SPOR

Aile Baskısı, Aşiret Tehdidi ve Kaçan Bir Aşk: Ayşe ile Hasan’ın Hayat Mücadelesi

Doğu Anadolu’da bir aşk hikayesi, aşiret baskısı ve namus tehdidiyle trajediye dönüşmek üzere.

Türkiye’nin doğu illerinden birinde filizlenen masum bir aşk, ne yazık ki geleneklerin, aşiret yapılarının ve ailevi baskıların gölgesinde kalınca genç çiftin hayatı bir kâbusa dönüştü. Ayşe (20) ve Hasan (23), birbirlerini seven, hayatlarını birlikte kurmak isteyen iki gençti. Ancak aşkları, ailelerinin kabul etmediği bir ilişki haline geldi ve sonunda kaçmaktan başka çareleri kalmadı.

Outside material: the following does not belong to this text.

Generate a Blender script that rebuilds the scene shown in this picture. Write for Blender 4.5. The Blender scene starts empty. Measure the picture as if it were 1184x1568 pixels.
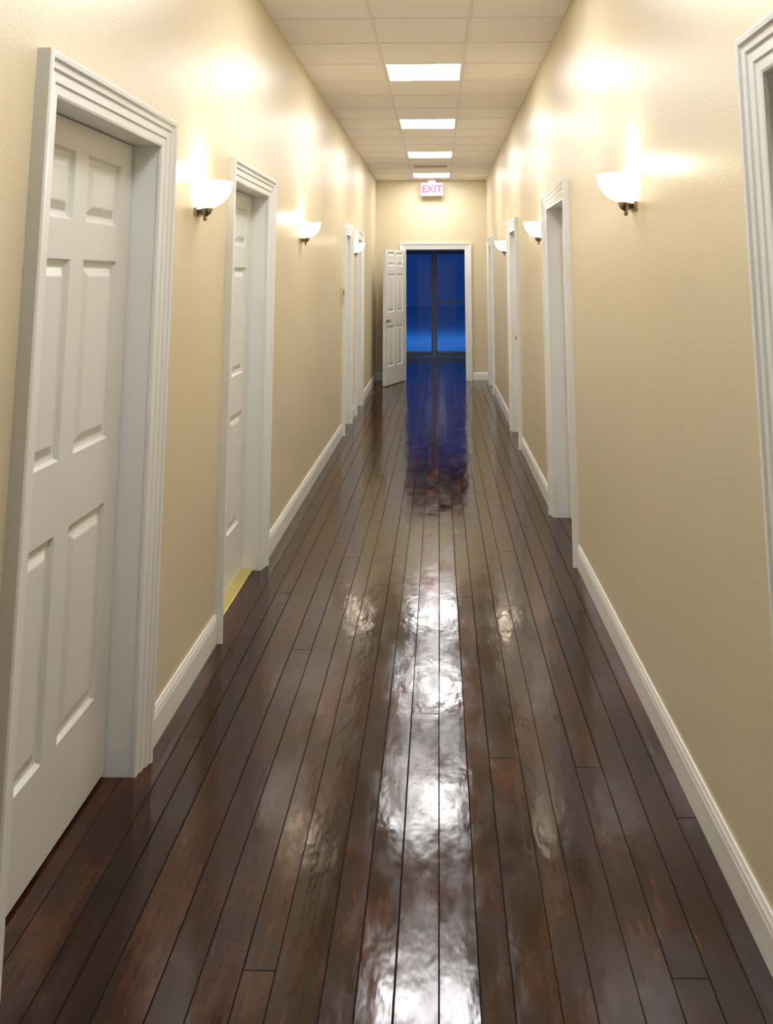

Zorla Evlendirme Baskısı ve Özgürlük Hakkının İhlali

Ayşe, ailesi tarafından yıllardır baskı altında tutuluyordu. Kendi yaşamına dair kararları verme hakkı elinden alınmıştı. Ailesi, Ayşe’yi istemediği biriyle evlendirmek istiyor, onu sevdiği insandan koparmak için çeşitli psikolojik baskılar uyguluyordu. Hasan ise Ayşe’nin bu baskılardan kurtulması için tek yolun birlikte kaçmak olduğuna inanıyordu.

Çift, 10 Eylül 2024 tarihinde birlikte kaçarak güvende olabilecekleri bir yere sığındı. Ancak bu kaçış, aileler ve aşiretler tarafından “namus meselesi” haline getirildi. Aşiretlerin hâlâ etkili olduğu bu bölgede böyle bir olay, sıklıkla ölümle sonuçlanabiliyor.

Hayatları Tehlikede: Sürekli Tehdit Altındalar

Ayşe ve Hasan’ın ailesi, onların izini sürmeye devam ediyor. Aldıkları tehdit mesajları, fiziksel takipler ve çevre köylerden gelen haberler, olayın sıradan bir kaçış olmadığını ortaya koyuyor. Genç çift, can güvenliğinden endişe duyduğu için sürekli yer değiştiriyor. Kendilerine yeni bir hayat kurmak isteseler de, arkalarındaki bu geleneksel şiddet tehdidi peşlerini bırakmıyor.

Aşiret Baskısı Hâlâ Güçlü: Devletin Sessizliği Eleştiriliyor

Türkiye’nin bazı bölgelerinde hâlâ etkisini sürdüren aşiret yapısı, bireysel hakları ve özgürlükleri hiçe sayıyor. Kadının kendi evliliğini seçme hakkı, sevdiği insanla birlikte olma arzusu, “namus” adı altında bastırılıyor. Özellikle genç kadınlar, ailelerinden bağımsız bir birey olarak var olamadıkları için çaresizlik içinde ya susuyor ya da kaçarak kurtulmayı deniyor. Ancak bu kurtuluş denemeleri bile çoğu zaman ölümle sonuçlanabiliyor.

Ayşe ve Hasan örneği, devletin bu konudaki yetersizliğini bir kez daha gözler önüne seriyor. Aile içi şiddet, zorla evlendirme ve aşiret baskısı gibi olaylar, sistemli çözümler gerektiriyor. Genç çiftlerin, sadece sevdikleri insanla birlikte olmak istedikleri için hayatlarından endişe duymamaları gerekiyor.

“Sadece Sevdik, Suç Değil ki”

Ayşe’nin söylediği bir cümle yürek burkuyor:

“Biz sadece birbirimizi sevdik. Bu bir suç olmamalı. Ama şimdi sürekli kaçıyoruz, korkuyla yaşıyoruz. Bize yardım edecek kimse yok mu?”

Bu dramatik çağrı, toplumun her kesimini düşünmeye itiyor. Aşkın suç sayıldığı, kadınların söz hakkının olmadığı bir düzenin hâlâ ayakta olduğu bu coğrafyada, her Ayşe ve her Hasan için mücadele etmeye devam etmek gerekiyor.